| Exercise directions |
Look through the material and copy each line holding "Blender".
------------------------
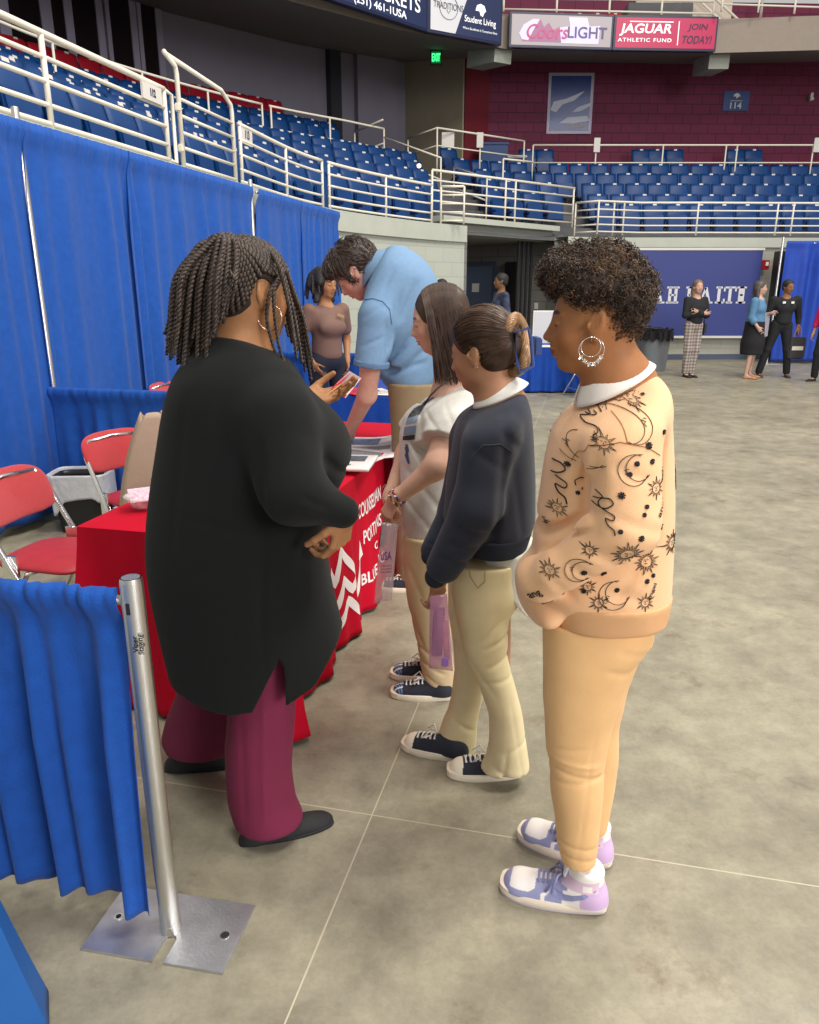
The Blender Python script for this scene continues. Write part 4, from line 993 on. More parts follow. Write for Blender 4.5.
# ------------------------------------------------------------------ folding chairs
def folding_chair(label, loc, yaw, fab='rchair', sc=1.0, group=None):
    t = thing('folding_chair', label, 'chair', loc, group); loc = Vector(loc); R = Matrix.Rotation(yaw, 3, 'Z')   # faces local -y
    def T(x, y, z): return loc+R @ Vector((x*sc, y*sc, z*sc))
    for s in (-1, 1):
        MB().tube([T(s*0.215, -0.21, 0.0), T(s*0.215, 0.03, 0.42), T(s*0.212, 0.17, 0.68), T(s*0.20, 0.195, 0.735), T(s*0.17, 0.205, 0.765)], 0.0125*sc, 10).build('front_leg', M['chrome'], t, smooth=True)
        MB().tube([T(s*0.185, 0.25, 0.0), T(s*0.185, 0.0, 0.42), T(s*0.185, -0.05, 0.44)], 0.011*sc, 10).build('rear_leg', M['chrome'], t, smooth=True)
        MB().box(T(s*0.20, 0.06, 0.42), (0.012*sc, 0.07*sc, 0.16*sc), R).build('hinge_plate', M['chrome'], t)
    MB().tube([T(-0.17, 0.205, 0.765), T(0, 0.215, 0.775), T(0.17, 0.205, 0.765)], 0.0125*sc, 10).build('top_tube', M['chrome'], t, smooth=True)
    MB().tube([T(-0.215, -0.14, 0.12), T(0.215, -0.14, 0.12)], 0.008*sc, 8).build('crossbar', M['chrome'], t)
    MB().tube([T(-0.185, 0.18, 0.12), T(0.185, 0.18, 0.12)], 0.008*sc, 8).build('crossbar', M['chrome'], t)
    # padded back, curved and rounded
    def pad(cx_, fz, name, m):
        mb = MB()
        def fn(u, v):
            a = 2*pi*u; r = sin(pi*v)**0.35; z_ = cos(pi*v)
            x = 0.225*r*abs(cos(a))**0.45*(1 if cos(a) > 0 else -1); zz = 0.105*r*abs(sin(a))**0.6*(1 if sin(a) > 0 else -1)
            yy = 0.021*z_
            zc = 0.69+zz; yb = 0.165+(zc-0.60)*0.42+0.03*(x/0.22)**2*-1
            return T(x, yb-yy-0.005, zc+0.01*(1-(x/0.22)**2))
        mb.grid(fn, 48, 14, closed_u=True); return mb.build(name, m, t, smooth=True)
    pad(0, 0, 'backrest', M[fab])
    mb = MB()
    def fn(u, v):
        a = 2*pi*u; r = sin(pi*v)**0.3; z_ = cos(pi*v)
        x = 0.20*r*abs(cos(a))**0.4*(1 if cos(a) > 0 else -1); y = 0.205*r*abs(sin(a))**0.4*(1 if sin(a) > 0 else -1)
        return T(x*(1-0.12*(y > 0)*y/0.2), y-0.02, 0.445+0.022*z_+0.01*(1-(x/0.2)**2-(y/0.2)**2))
    mb.grid(fn, 48, 14, closed_u=True); mb.build('seat', M['rchair2'], t, smooth=True)
    return t
folding_chair('red padded folding chair in the left foreground behind the low drape', (-1.57, 3.14, 0), pi/2-0.23, sc=1.03)
folding_chair('red folding chair with its back beside the waste bin and a tan bag on it', (-1.53, 4.14, 0), 0.98, sc=1.0)
folding_chair('red folding chair showing only its top above the low divider behind the table', (-1.93, 6.45, 0), pi/2-0.23)
folding_chair('far red folding chair in side view in front of the far blue table', (2.62, 11.35, 0), pi/2+0.25)
# waste bin with liner
c = Vector((-2.215, 4.92, 0)); t = thing('waste_bin', 'black waste bin with a white plastic liner by the blue drape', 'bin', c)
R = Matrix.Rotation(0.05, 3, 'Z')
def binf(w0, w1, h, z0=0.0, wv=0.0, seed=0, d=0.75):
    mb = MB()
    def fn(u, v):
        a = 2*pi*u; ww = (w0+(w1-w0)*v); x = ww*abs(cos(a))**0.35*(1 if cos(a) > 0 else -1); y = ww*d*abs(sin(a))**0.35*(1 if sin(a) > 0 else -1)
        k = 1+wv*sin(9*a+seed)*(1-v)+wv*0.6*sin(23*a+5*v)
        z = z0+h*v - (0.05*(sin(3*a+1)+sin(5*a))*(1-v) if wv else 0)
        return c+R @ Vector((x*k, y*k, z))
    mb.grid(fn, 72, 12, closed_u=True); return mb
mb = binf(0.145, 0.175, 0.385); mb.f.append(tuple(range(0, 72*12, 12))[::-1]); mb.build('body', M['black'], t, smooth=True, solid=0.004)
binf(0.187, 0.190, 0.19, 0.215, 0.03, 2).build('liner', mat('white_bin_liner', srgb(205, 208, 214), 0.35, bump=0.5, bscale=25, spec=0.6), t, smooth=True, solid=0.002)
binf(0.16, 0.19, 0.12, 0.285, 0.02, 5).build('liner_inside', mat('white_bin_liner_inner', srgb(196, 199, 206), 0.4, bump=0.5, bscale=25), t, smooth=True, solid=0.002)
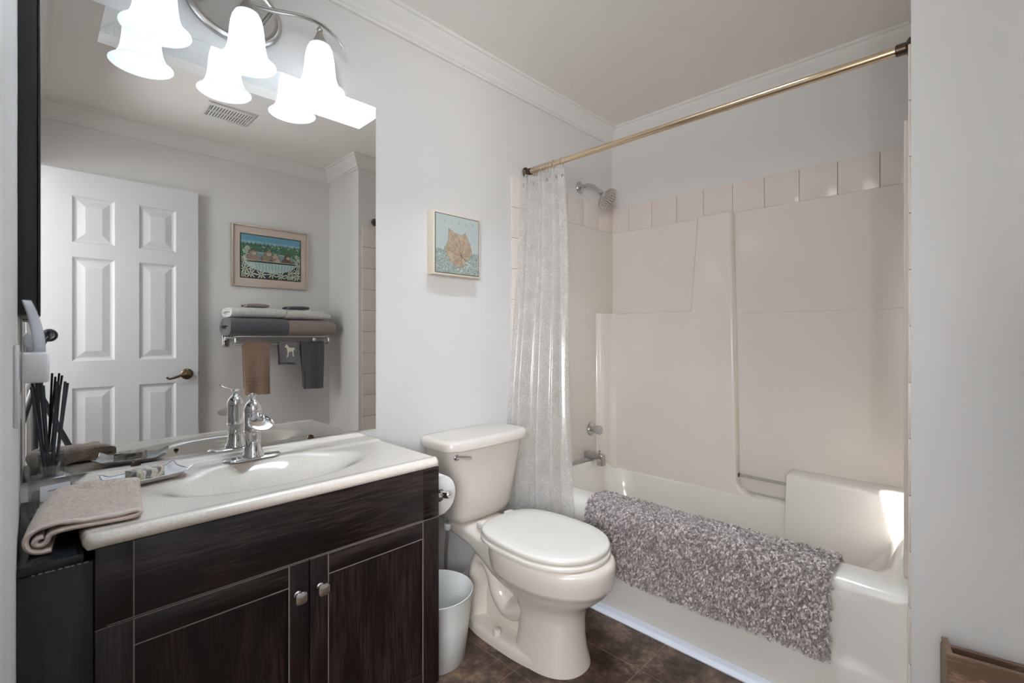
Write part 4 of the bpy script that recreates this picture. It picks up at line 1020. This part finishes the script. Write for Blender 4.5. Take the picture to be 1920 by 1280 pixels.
# ------------------------------------------------------------------ toilet
TC = 1.322
to = thing('toilet', 'white two piece toilet with elongated bowl and closed lid', 'toilet', (TC, 1.25, 0))
def egg(z, yc, w_, lf_, lb_, nf=2.1, nb=2.6, n=56, cx=TC):
    ring = []
    for i in range(n):
        a = 2*pi*i/n; ca, sa = cos(a), sin(a)
        e = nf if sa < 0 else nb
        q = (abs(ca)**e + abs(sa)**e)**(-1/e)
        ring.append(Vector((cx + w_*q*ca, yc + (lf_ if sa < 0 else lb_)*q*sa, z)))
    return ring
b = MB()
b.loft([egg(z, yc, w_, lf_, lb_, nf, nb) for z, yc, w_, lf_, lb_, nf, nb in (
    (0.000, 1.12, 0.118, 0.165, 0.10, 2.3, 3), (0.012, 1.12, 0.117, 0.163, 0.10, 2.3, 3), (0.05, 1.12, 0.109, 0.152, 0.09, 2.3, 3), (0.10, 1.12, 0.103, 0.146, 0.085, 2.3, 3),
    (0.16, 1.12, 0.102, 0.146, 0.085, 2.3, 2.8), (0.200, 1.12, 0.108, 0.155, 0.10, 2.2, 2.6), (0.225, 1.12, 0.122, 0.178, 0.14, 2.2, 2.6), (0.250, 1.12, 0.142, 0.208, 0.18, 2.15, 2.6), (0.275, 1.12, 0.160, 0.236, 0.20, 2.1, 2.6), (0.293, 1.12, 0.1655, 0.244, 0.206, 2.1, 2.6), (0.299, 1.12, 0.1725, 0.2535, 0.212, 2.1, 2.6),
    (0.310, 1.12, 0.1755, 0.2570, 0.215, 2.1, 2.6), (0.345, 1.12, 0.179, 0.262, 0.22, 2.1, 2.6), (0.370, 1.12, 0.179, 0.262, 0.22, 2.1, 2.6), (0.381, 1.12, 0.175, 0.257, 0.215, 2.1, 2.6), (0.386, 1.12, 0.164, 0.245, 0.205, 2.1, 2.6))])
def rrect(y, w_, z0_, z1_, k=0.02, n=40, e=4.0, cx=TC):
    cz = (z0_+z1_)/2; hh = (z1_-z0_)/2; ring = []
    for i in range(n):
        a = 2*pi*i/n; ca, sa = cos(a), sin(a); q = (abs(ca)**e+abs(sa)**e)**(-1/e)
        ring.append(Vector((cx+w_*q*ca, y, cz+hh*q*sa)))
    return ring
b.loft([rrect(y, w_, z0_, z1_) for y, w_, z0_, z1_ in ((1.20, 0.140, 0.22, 0.384), (1.28, 0.135, 0.245, 0.386), (1.36, 0.120, 0.275, 0.388), (1.43, 0.112, 0.305, 0.390), (1.52, 0.112, 0.325, 0.391), (1.60, 0.108, 0.335, 0.391), (1.612, 0.100, 0.345, 0.385))])
# trapway bulging on both sides
tw = spline([(TC, 1.14, 0.20), (TC, 1.20, 0.145), (TC, 1.255, 0.125), (TC, 1.305, 0.165), (TC, 1.335, 0.235), (TC, 1.375, 0.275), (TC, 1.418, 0.25), (TC, 1.440, 0.17), (TC, 1.445, 0.09), (TC, 1.445, 0.0)], 7)
rings = []
for i, p in enumerate(tw):
    t = (tw[min(i+1, len(tw)-1)] - tw[max(i-1, 0)]).normalized(); nrm = Vector((0, -t.z, t.y)); r0 = 0.052
    rings.append([p + Vector((1, 0, 0))*(0.098*cos(2*pi*k/28)) + nrm*(r0*sin(2*pi*k/28)) for k in range(28)])
b.loft(rings)
b.box((TC-0.045, 1.17, 0.02), (TC+0.045, 1.43, 0.30), 0.02, seg=3)
b.loft([egg(z, 1.235, w_, lf_, lb_, 2.4, 3.4) for z, w_, lf_, lb_ in ((0.0, 0.128, 0.272, 0.262), (0.022, 0.127, 0.270, 0.260), (0.034, 0.122, 0.264, 0.255), (0.040, 0.108, 0.250, 0.242))])
bo = b.build('bowl', M['porcelain'], to, ang=55)
for s in (-1, 1):
    MB().lathe([(0.0155, 0), (0.0155, 0.012), (0.013, 0.020), (0.006, 0.023)], (TC+s*0.106, 1.275, 0.036), n=20).build('bolt_cap', M['porcelain'], to)
# seat and lid
def plate(zs, grow):
    return [egg(z, 1.10, 0.182+g_, 0.216+g_, 0.273+g_, 2.15, 3.2) for z, g_ in zip(zs, grow)]
MB().loft(plate((0.3885, 0.391, 0.399, 0.405, 0.407), (-0.006, 0.0, 0.001, -0.003, -0.010))).build('seat', M['seat'], to, ang=55)
ld = MB(); R = plate((0.4105, 0.413, 0.421, 0.428, 0.4315), (-0.008, -0.003, -0.002, -0.006, -0.014))
for k in (0.8, 0.5, 0.2): R.append([Vector((TC + (p.x-TC)*k, 1.10+(p.y-1.10)*k, 0.4315+0.003*(1-k*k))) for p in R[4]])
ld.loft(R); ld.build('lid', M['seat'], to, ang=55)
for s in (-1, 1): MB().box((TC+s*0.075-0.022, 1.365, 0.391), (TC+s*0.075+0.022, 1.405, 0.420), 0.008, seg=3).build('hinge', M['seat'], to)
# tank
b = MB(); R = []
TK = 1.328
for z, w_, y0_, y1_ in ((0.394, 0.130, 1.478, 1.610), (0.402, 0.146, 1.462, 1.622), (0.43, 0.156, 1.452, 1.628), (0.55, 0.178, 1.440, 1.632), (0.66, 0.200, 1.431, 1.634), (0.700, 0.206, 1.428, 1.634)):
    ring = []; cy = (y0_+y1_)/2; hy = (y1_-y0_)/2
    for i in range(64):
        a = 2*pi*i/64; ca, sa = cos(a), sin(a); e = 7.0; q = (abs(ca)**e+abs(sa)**e)**(-1/e)
        bow = -0.012*(1-min(1, abs(ca*q))**2) if sa < 0 else 0
        ring.append(Vector((TK+w_*q*ca, cy+hy*q*sa+bow, z)))
    R.append(ring)
b.loft(R); b.build('tank', M['porcelain'], to, ang=50)
b = MB(); R = []
for z, g_ in ((0.7005, -0.008), (0.704, 0.0), (0.728, 0.002), (0.736, -0.003), (0.7405, -0.010), (0.742, -0.022)):
    ring = []; w_ = 0.226+g_; y0_, y1_ = 1.412-g_, 1.637+min(0, g_); cy = (y0_+y1_)/2; hy = (y1_-y0_)/2
    for i in range(72):
        a = 2*pi*i/72; ca, sa = cos(a), sin(a); e = 6.5; q = (abs(ca)**e+abs(sa)**e)**(-1/e)
        bow = -0.014*(1-min(1, abs(ca*q))**2) if sa < 0 else 0
        ring.append(Vector((TK+w_*q*ca, cy+hy*q*sa+bow, z)))
    R.append(ring)
b.loft(R); b.build('tank_lid', M['porcelain'], to, ang=50)
b = MB(); lx, lz = TK-0.176, 0.676
b.lathe([(0.013, 0), (0.013, 0.006), (0.009, 0.010)], (lx, 1.436, lz), (0, -1, 0), 18)
b.tube(spline([(lx-0.012, 1.424, lz+0.006), (lx+0.005, 1.421, lz+0.003), (lx+0.03, 1.419, lz-0.002), (lx+0.058, 1.419, lz-0.009)], 6), [0.008]*7+[0.0095]*6+[0.011]*5+[0.008], 12, flat=0.8)
b.build('flush_lever', M['chrome'], to)

hs = thing('supply_hose', 'braided steel water hose under the toilet tank', 'hose', (1.215, 1.585, 0.1))
hp = spline([(1.190, 1.540, 0.392), (1.188, 1.541, 0.33), (1.192, 1.555, 0.25), (1.212, 1.58, 0.16), (1.218, 1.60, 0.12), (1.205, 1.612, 0.105)], 8)
b = MB(); b.tube(hp, [0.006 + 0.0006*(i % 2) for i in range(len(hp))], 12); b.build('hose', mat('braided_steel', (0.45, 0.45, 0.46, 1), 0.35, 0.9, bump=1.0, bscale=900), hs)
MB().lathe([(0.012, 0), (0.015, 0.004), (0.015, 0.022), (0.012, 0.026)], (1.190, 1.540, 0.358), n=10).build('nut', M['white'], hs)
b = MB(); b.lathe([(0.022, 0), (0.022, 0.003), (0.008, 0.008), (0.008, 0.03)], (1.205, YM, 0.105), (0, -1, 0), 18); b.sphere((1.205, 1.612, 0.105), 0.012); b.build('stop_valve', M['chrome'], hs)

# ------------------------------------------------------------------ toilet roll and holder
RX, RY, RZ = 0.9445, 1.262, 0.632
th_ = thing('toilet_roll_holder', 'chrome toilet roll arm on the side of the vanity', 'toilet roll holder', (VX1, 1.25, RZ))
b = MB(); b.lathe([(0.022, 0), (0.022, 0.004), (0.012, 0.008)], (VX1+0.0003, RY-0.022, RZ), (1, 0, 0), 20)
b.tube(spline([(VX1+0.004, RY-0.022, RZ), (VX1+0.03, RY-0.022, RZ), (RX-0.012, RY-0.022, RZ), (RX, RY-0.014, RZ), (RX, RY+0.01, RZ)], 6), 0.0072, 14)
b.build('arm', M['chrome'], th_)
MB().tube([(RX, RY+0.006, RZ), (RX, RY+0.115, RZ)], 0.0075, 14).build('spindle', M['chrome'], th_)
MB().lathe([(0.004, -0.017), (0.012, -0.014), (0.014, -0.004), (0.012, 0.006), (0.006, 0.010)], (RX+0.004, RY-0.034, RZ), (0.6, -0.8, 0), 20).build('end_cap', M['chrome'], th_)
tr_ = thing('toilet_roll', 'white toilet paper roll on the chrome arm beside the vanity', 'toilet roll', (RX, RY+0.05, RZ-0.06))
zc = RZ-0.011
MB().lathe([(0.0205, 0), (0.063, 0), (0.0655, 0.002), (0.066, 0.005), (0.066, 0.097), (0.0645, 0.1), (0.0205, 0.1), (0.0205, 0)], (RX, RY, zc), (0, 1, 0), 48, cap0=False, cap1=False).build('paper', M['paper'], tr_)
MB().lathe([(0.0205, 0.0004), (0.0205, 0.0996), (0.0192, 0.0996), (0.0192, 0.0004), (0.0205, 0.0004)], (RX, RY, zc), (0, 1, 0), 32, cap0=False, cap1=False).build('core', M['card'], tr_)

# ------------------------------------------------------------------ waste bin
bn = MB(); BX, BY = 1.016, 1.388
bn.lathe([(0.104, 0.0), (0.107, 0.002), (0.126, 0.15), (0.1355, 0.238), (0.1370, 0.2405), (0.1350, 0.242), (0.1325, 0.2395), (0.123, 0.15), (0.1045, 0.005), (0.0, 0.005)], (BX, BY, 0.0), n=64, cap1=False)
tag(bn.build('waste_bin', M['bin'], origin=(BX, BY, 0), ang=50), 'pale grey plastic waste bin between vanity and toilet', 'waste bin')

# ------------------------------------------------------------------ bathtub and surround
tb = thing('bathtub', 'one piece off white bathtub with moulded shower walls in the alcove', 'bathtub', (2.12, 0.88, 0))
yT0, yT1 = YF+0.009, YM-0.009
ap = [(1.80, 0.432), (1.765, 0.434), (1.730, 0.433), (1.706, 0.427), (1.692, 0.414), (1.687, 0.398), (1.689, 0.36), (1.700, 0.21), (1.700, 0.196), (1.694, 0.182), (1.688, 0.174), (1.686, 0.165), (1.686, 0.0), (1.80, 0.0)]
b = MB(); N = 60
rings = []
for k in range(N+1):
    y = yT0+(yT1-yT0)*k/N
    e = smoothstep(0.20, 0.0, min(y-yT0, yT1-y)/1.0)          # the rim and panel fade into the flat end posts
    ring = []
    for x, z in ap:
        X = x
        if x < 1.80 and z < 0.42 and z > 0.17: X = x*(1-e) + 1.687*e
        ring.append(Vector((X, y, z)))
    rings.append(ring)
b.loft(rings); b.build('apron', M['tub'], tb, ang=55)
def rr(x0, x1, y0, y1, r, z, n=12):
    pts = []
    for cx, cy, a0 in ((x1-r, y1-r, 0), (x0+r, y1-r, pi/2), (x0+r, y0+r, pi), (x1-r, y0+r, 1.5*pi)):
        for i in range(n+1): a = a0 + pi/2*i/n; pts.append(Vector((cx+r*cos(a), cy+r*sin(a), z)))
    return pts
b = MB()
R = [rr(1.765, XB-0.012, yT0, yT1, 0.02, 0.4335), rr(1.780, XB-0.073, yT0+0.03, yT1-0.03, 0.10, 0.433), rr(1.795, XB-0.0745, yT0+0.05, yT1-0.045, 0.12, 0.425), rr(1.806, XB-0.0760, yT0+0.065, yT1-0.055, 0.13, 0.40), rr(1.83, XB-0.084, yT0+0.12, yT1-0.07, 0.15, 0.25), rr(1.86, XB-0.100, yT0+0.21, yT1-0.10, 0.16, 0.12), rr(1.90, XB-0.12, yT0+0.28, yT1-0.15, 0.16, 0.08)]
for r_k, zlim in zip(R[:4], (0.350, 0.3495, 0.345, 0.335)):
    for p in r_k:
        k = smoothstep(XB-0.20, XB-0.088, p.x); p.z = p.z + (min(p.z, zlim)-p.z)*k
b.loft(R, 0, False, True); b.build('basin', M['tub'], tb, ang=60)
b = MB(); b.prism([(XB-0.010, 0.16), (XB-0.150, 0.16), (XB-0.142, 0.30), (XB-0.122, 0.492), (XB-0.112, 0.502), (XB-0.098, 0.506), (XB-0.010, 0.512)], 1, yT0, 0.632, bev=0.006, seg=3)
b.build('armrest', M['tub'], tb, ang=50)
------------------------
| Correct output |
The Blender Python script for this scene continues. Write part 4, from line 993 on. More parts follow. Write for Blender 4.5.
Write part 4 of the bpy script that recreates this picture. It picks up at line 1020. This part finishes the script. Write for Blender 4.5. Take the picture to be 1920 by 1280 pixels.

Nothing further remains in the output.